The contrast between the techno-hysteria that was palpable and the high-level calm of the lecture was post-modern in the strangest way, something you get only at the advent of a new era. It reminded me too of scenes from history that we see mocked up on the history channel: first flights, first phone calls, first electrical bulbs, etc.
That part of the program went beautifully. Meanwhile, the great software fear of all time became true: the main portal to the non-live classroom was tested to its maximum extent, as only a live, real-time demonstration can do. The server tightened up and connection strings began to give under the strain. It would be a fixable problem but, as developers know, you can’t fix anything in a crisis moment. Once the dust settled, the software was restored.

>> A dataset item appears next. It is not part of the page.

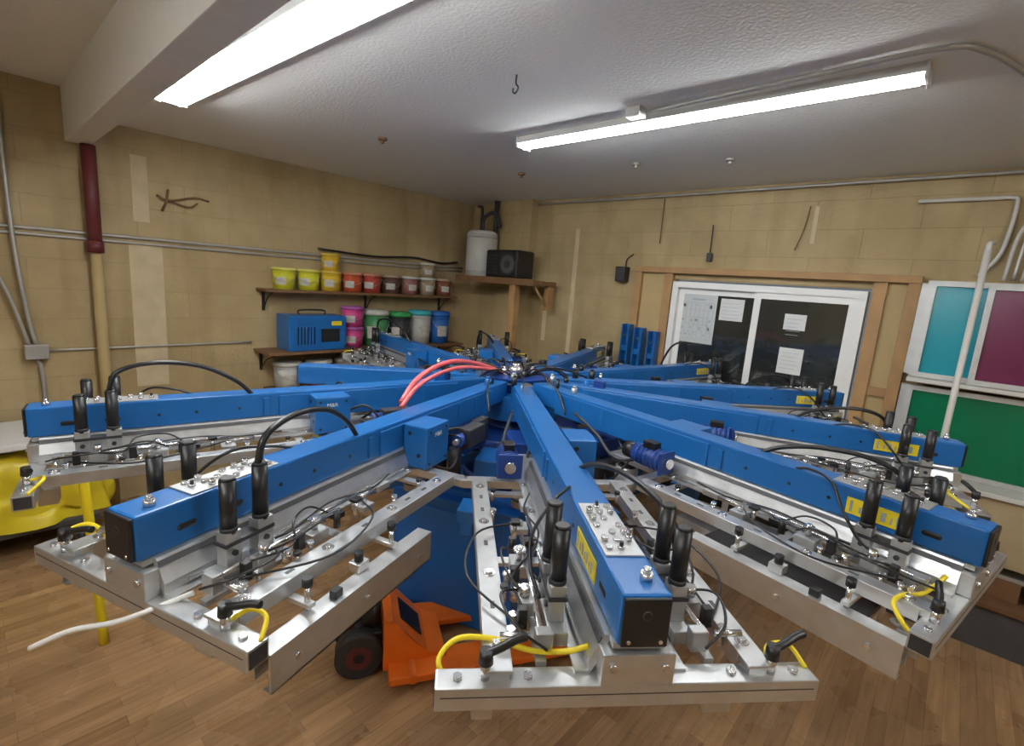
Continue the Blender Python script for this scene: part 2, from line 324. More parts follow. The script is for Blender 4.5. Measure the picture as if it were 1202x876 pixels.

Now that we’ve been through the test, we know how to channel our energies. The bug is not the problem; the bug is the path to the fix. And so it is here. We’ve moved the classroom installation to its own server environment to prevent overloads and establish more reliability. Why hadn’t we done this before? In software development, everything is clear in retrospect and there is no way to perfectly predict problems, else there would never be problems at all. Through trial and error is how the world was built, and the digital world is no different.
All told, it was an amazing experience with huge promise. There were moments of magic combined with moments of tremendous anxiety. I seriously doubt that anyone on the production team end slept much last night, but this is an experienced crew and everyone worked ably and earnestly to find the workaround.
Nights like this happen only once. It lived up to its promise in every way, both in temporary tragedy and in triumph.